Learn English – Evolution of irregular verbs over the last century

ablauted-vs-tirregularverbs

I learned at school that irregular verbs are slowly disappearing from the language: "spelled" is more used than "spelt", "learned" than "learnt", etc. But recently, someone told me that some new irregular forms are created: "snuck" instead of "sneaked", etc.

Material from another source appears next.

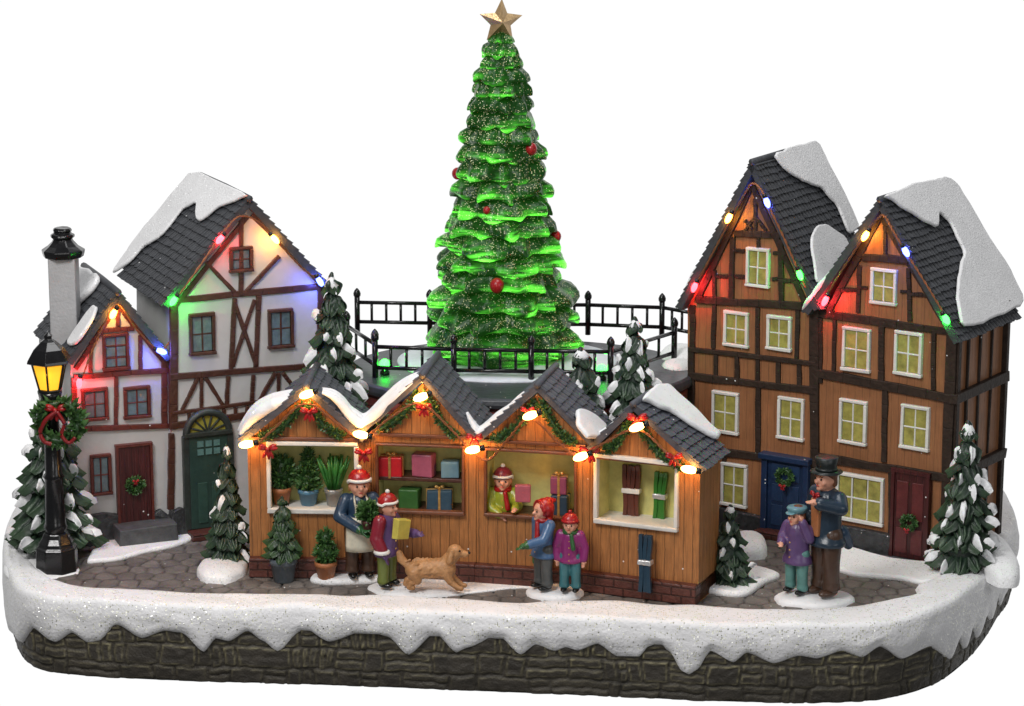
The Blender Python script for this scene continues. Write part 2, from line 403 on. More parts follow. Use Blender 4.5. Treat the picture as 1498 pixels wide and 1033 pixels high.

Questions are: Is my understanding above correct? Can you cite other examples of newly created irregular forms (let's say during the 20th century)? Which phenomenon is numerically more significant?

Best Answer

It's difficult to find evidence for saying that "irregular verbs are dying out" overall. There are:

  • a few cases, e.g. "spelt"/"spelled", "wrought"/"worked", where over the last few centuries there have been fluctuations/changes in the percentage use of the regular vs irregular alternative, with the regular alternative having ousted the irregular to differing extents;
  • a few cases where a more modern use of an older verb takes on a regular form ("it cost 10 dollars"->"they costed it out"; "it was put in"->"it was input[ted] incorrectly");
  • a few cases where the trend has gone the other way, in some cases fairly recently (e.g. "dived"/"dove", "sneaked"/"snuck"-- where "snuck" appears to be more recent in fact); also cf. "he hanged himself"->"he hung himself;
  • a few cases where one irregular form has or is being supplanted by another, but it's probably fair to say the verb is still "irregular" overall: "he span it"/"he spun it", "it hasn't run"/"it hasn't ran"

But if you look at the language overall, I don't think the number of irregular verbs has really changed in order of magnitude over the past few centuries, nor has there been any kind of structural change overall (the overall "types of paradigm allowed by English verbs" has essentially remained the same).